>> Start

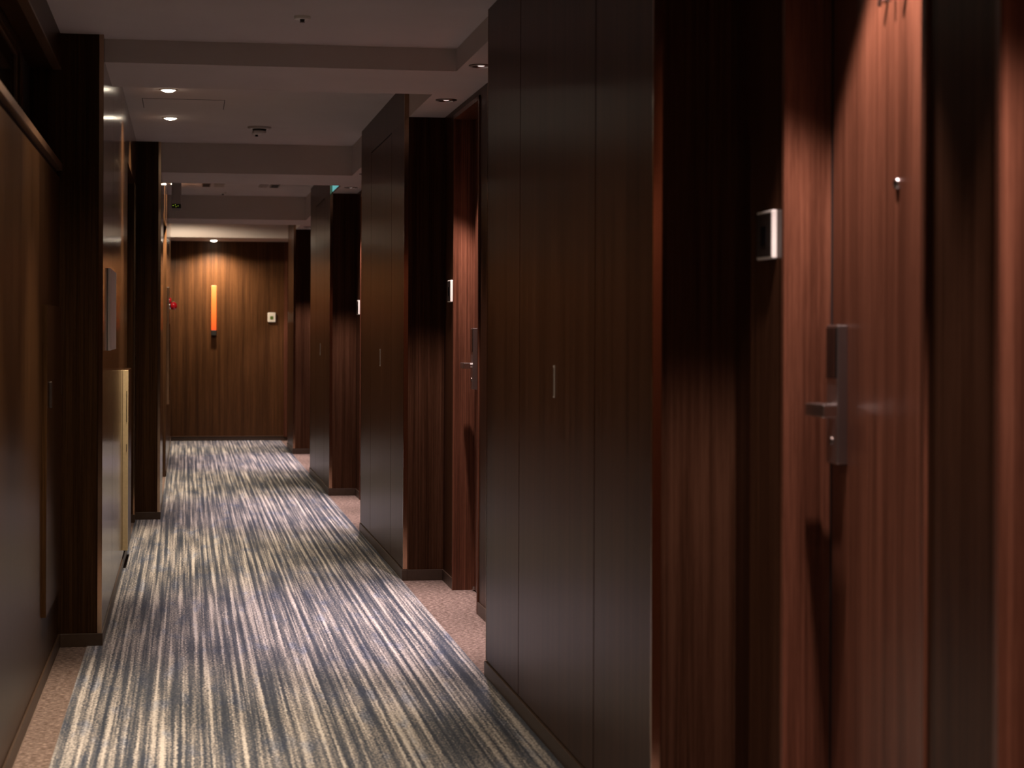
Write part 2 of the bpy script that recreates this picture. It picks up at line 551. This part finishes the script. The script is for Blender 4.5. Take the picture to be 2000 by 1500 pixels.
# ------------------------------------------------------------------ end and back walls
we = thing('wall_end', (0.5, YE, 0), 'walnut veneer wall closing the far end of the corridor', 'wall', kind='structure')
box('end_panel', -0.9, 1.75, YE, YE + 0.12, 0.0, TOP, 'end', we)
box('corner_frame', 1.150, 1.19, YE - 0.02, YE, 0.045, 2.355, 'door', we)
be = box('baseboard_end', XL2, 1.19, YE - 0.008, YE, 0, 0.052, 'base')
tag(be, 'thin brown baseboard under the far end wall', 'baseboard', kind='structure')
box('top_bead', XL2, 1.19, YE - 0.011, YE - 0.002, 0.052, 0.060, 'lip', be)
wb = tag(box('wall_back', -0.95, 1.85, YB - 0.1, YB, 0, TOP + 0.1, 'wood'), 'walnut wall closing the corridor behind the viewpoint', 'wall', kind='structure')

# ------------------------------------------------------------------ left wall
wl = thing('wall_left', (-0.6, 10, 0), 'dark walnut left wall with stepped columns and recessed doors', 'wall', kind='structure')
XB = -0.85
for q0, q1 in ((YB, -0.4), (-0.396, 2.2), (2.204, 4.8), (4.804, 8.108)):
    box('panel', -0.80, X0, q0, q1, 0.0, 1.925, 'wood_left', wl, 0.0015)
box('shadow_gap', -0.80, X0 - 0.012, YB, 8.108, 1.925, 1.953, 'gap', wl)
box('ledge_rail', -0.80, X0 + 0.010, YB, 8.108, 1.953, 1.982, 'lip', wl, 0.002)
box('niche_back', -0.80, -0.632, YB, 8.108, 1.982, 2.372, 'gap', wl)
box('upper_fascia', -0.80, X0, YB, 8.108, 2.372, TOP, 'wood_left', wl)
box('fascia_lip', X0 - 0.03, X0 + 0.004, YB, 8.108, 2.366, 2.376, 'lip', wl)
box('outer_wall', -0.95, -0.80, YB, YE + 0.1, 0, TOP + 0.1, 'wood_left', wl)
# first column and the glossy side behind it
box('column_face', -0.80, XL1 - 0.018, 8.108, 8.20, 0, TOP, 'wood_left', wl)
box('column_core', -0.80, XL1 - 0.018, 8.20, 11.45, 0, TOP, 'gap', wl)
box('corner_strip', XL1 - 0.018, XL1 + 0.001, 8.106, 8.114, 0.055, TOP, 'bronze', wl, 0.001)
for q0, q1 in ((8.115, 9.228), (9.234, 10.36), (10.366, 11.45)):
    box('panel', XL1 - 0.018, XL1, q0, q1, 0.060, TOP, 'gloss', wl, 0.0012)
# recessed left door and its header
box('recess_header', -0.80, XL1, 11.45, 13.29, 2.28, TOP, 'gloss', wl)
box('recess_back', -0.80, -0.475, 11.45, 13.29, 0, 2.28, 'wood_left', wl)
# second column
box('column_face', -0.80, XL1, 13.29, 13.463, 0, TOP, 'wood_left', wl)
box('corner_strip', XL1 - 0.010, XL1 + 0.001, 13.284, 13.291, 0.055, 2.28, 'bronze', wl)
box('column_core', -0.80, XL2 - 0.018, 13.463, 14.95, 0, TOP, 'wood_left', wl)
box('corner_strip', XL2 - 0.018, XL2 + 0.001, 13.461, 13.470, 0.055, TOP, 'bronze', wl, 0.001)
box('panel', XL2 - 0.018, XL2, 13.471, 14.95, 0.06, TOP, 'gloss', wl)
box('recess_header', -0.80, XL2, 14.95, 17.42, 2.215, TOP, 'gloss', wl)
box('recess_back', -0.80, -0.30, 14.95, 17.42, 0, 2.215, 'wood_left', wl)
box('panel', -0.80, XL2, 17.42, YE, 0.0, TOP, 'gloss', wl)
bl = thing('baseboard_left', (-0.5, 8, 0), 'low dark brown baseboard along the left wall and columns', 'baseboard', kind='structure')
BW = 0.055
box('baseboard_run', X0, X0 + 0.008, YB, 8.108, 0, BW, 'base', bl, 0.0015)
box('baseboard_run', X0 + 0.008, XL1 + 0.005, 8.100, 8.108, 0, BW, 'base', bl, 0.0012)
box('baseboard_run', XL1 - 0.018, XL1 + 0.005, 8.108, 11.45, 0, BW, 'base', bl, 0.0012)
box('baseboard_run', -0.475, XL1 + 0.005, 13.282, 13.29, 0, BW, 'base', bl, 0.0012)
box('baseboard_run', XL1, XL2 + 0.005, 13.455, 13.463, 0, BW, 'base', bl, 0.0012)
box('baseboard_run', XL2 - 0.018, XL2 + 0.005, 13.463, 14.95, 0, BW, 'base', bl, 0.0012)
box('baseboard_run', XL2, XL2 + 0.005, 17.42, YE - 0.01, 0, BW, 'base', bl, 0.0012)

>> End

:: TASK DETAILS ::
Omit the pictures, and quote the material above exactly as given.

:: WORKED ANSWER ::
Write part 2 of the bpy script that recreates this picture. It picks up at line 551. This part finishes the script. The script is for Blender 4.5. Take the picture to be 2000 by 1500 pixels.
# ------------------------------------------------------------------ end and back walls
we = thing('wall_end', (0.5, YE, 0), 'walnut veneer wall closing the far end of the corridor', 'wall', kind='structure')
box('end_panel', -0.9, 1.75, YE, YE + 0.12, 0.0, TOP, 'end', we)
box('corner_frame', 1.150, 1.19, YE - 0.02, YE, 0.045, 2.355, 'door', we)
be = box('baseboard_end', XL2, 1.19, YE - 0.008, YE, 0, 0.052, 'base')
tag(be, 'thin brown baseboard under the far end wall', 'baseboard', kind='structure')
box('top_bead', XL2, 1.19, YE - 0.011, YE - 0.002, 0.052, 0.060, 'lip', be)
wb = tag(box('wall_back', -0.95, 1.85, YB - 0.1, YB, 0, TOP + 0.1, 'wood'), 'walnut wall closing the corridor behind the viewpoint', 'wall', kind='structure')

# ------------------------------------------------------------------ left wall
wl = thing('wall_left', (-0.6, 10, 0), 'dark walnut left wall with stepped columns and recessed doors', 'wall', kind='structure')
XB = -0.85
for q0, q1 in ((YB, -0.4), (-0.396, 2.2), (2.204, 4.8), (4.804, 8.108)):
    box('panel', -0.80, X0, q0, q1, 0.0, 1.925, 'wood_left', wl, 0.0015)
box('shadow_gap', -0.80, X0 - 0.012, YB, 8.108, 1.925, 1.953, 'gap', wl)
box('ledge_rail', -0.80, X0 + 0.010, YB, 8.108, 1.953, 1.982, 'lip', wl, 0.002)
box('niche_back', -0.80, -0.632, YB, 8.108, 1.982, 2.372, 'gap', wl)
box('upper_fascia', -0.80, X0, YB, 8.108, 2.372, TOP, 'wood_left', wl)
box('fascia_lip', X0 - 0.03, X0 + 0.004, YB, 8.108, 2.366, 2.376, 'lip', wl)
box('outer_wall', -0.95, -0.80, YB, YE + 0.1, 0, TOP + 0.1, 'wood_left', wl)
# first column and the glossy side behind it
box('column_face', -0.80, XL1 - 0.018, 8.108, 8.20, 0, TOP, 'wood_left', wl)
box('column_core', -0.80, XL1 - 0.018, 8.20, 11.45, 0, TOP, 'gap', wl)
box('corner_strip', XL1 - 0.018, XL1 + 0.001, 8.106, 8.114, 0.055, TOP, 'bronze', wl, 0.001)
for q0, q1 in ((8.115, 9.228), (9.234, 10.36), (10.366, 11.45)):
    box('panel', XL1 - 0.018, XL1, q0, q1, 0.060, TOP, 'gloss', wl, 0.0012)
# recessed left door and its header
box('recess_header', -0.80, XL1, 11.45, 13.29, 2.28, TOP, 'gloss', wl)
box('recess_back', -0.80, -0.475, 11.45, 13.29, 0, 2.28, 'wood_left', wl)
# second column
box('column_face', -0.80, XL1, 13.29, 13.463, 0, TOP, 'wood_left', wl)
box('corner_strip', XL1 - 0.010, XL1 + 0.001, 13.284, 13.291, 0.055, 2.28, 'bronze', wl)
box('column_core', -0.80, XL2 - 0.018, 13.463, 14.95, 0, TOP, 'wood_left', wl)
box('corner_strip', XL2 - 0.018, XL2 + 0.001, 13.461, 13.470, 0.055, TOP, 'bronze', wl, 0.001)
box('panel', XL2 - 0.018, XL2, 13.471, 14.95, 0.06, TOP, 'gloss', wl)
box('recess_header', -0.80, XL2, 14.95, 17.42, 2.215, TOP, 'gloss', wl)
box('recess_back', -0.80, -0.30, 14.95, 17.42, 0, 2.215, 'wood_left', wl)
box('panel', -0.80, XL2, 17.42, YE, 0.0, TOP, 'gloss', wl)
bl = thing('baseboard_left', (-0.5, 8, 0), 'low dark brown baseboard along the left wall and columns', 'baseboard', kind='structure')
BW = 0.055
box('baseboard_run', X0, X0 + 0.008, YB, 8.108, 0, BW, 'base', bl, 0.0015)
box('baseboard_run', X0 + 0.008, XL1 + 0.005, 8.100, 8.108, 0, BW, 'base', bl, 0.0012)
box('baseboard_run', XL1 - 0.018, XL1 + 0.005, 8.108, 11.45, 0, BW, 'base', bl, 0.0012)
box('baseboard_run', -0.475, XL1 + 0.005, 13.282, 13.29, 0, BW, 'base', bl, 0.0012)
box('baseboard_run', XL1, XL2 + 0.005, 13.455, 13.463, 0, BW, 'base', bl, 0.0012)
box('baseboard_run', XL2 - 0.018, XL2 + 0.005, 13.463, 14.95, 0, BW, 'base', bl, 0.0012)
box('baseboard_run', XL2, XL2 + 0.005, 17.42, YE - 0.01, 0, BW, 'base', bl, 0.0012)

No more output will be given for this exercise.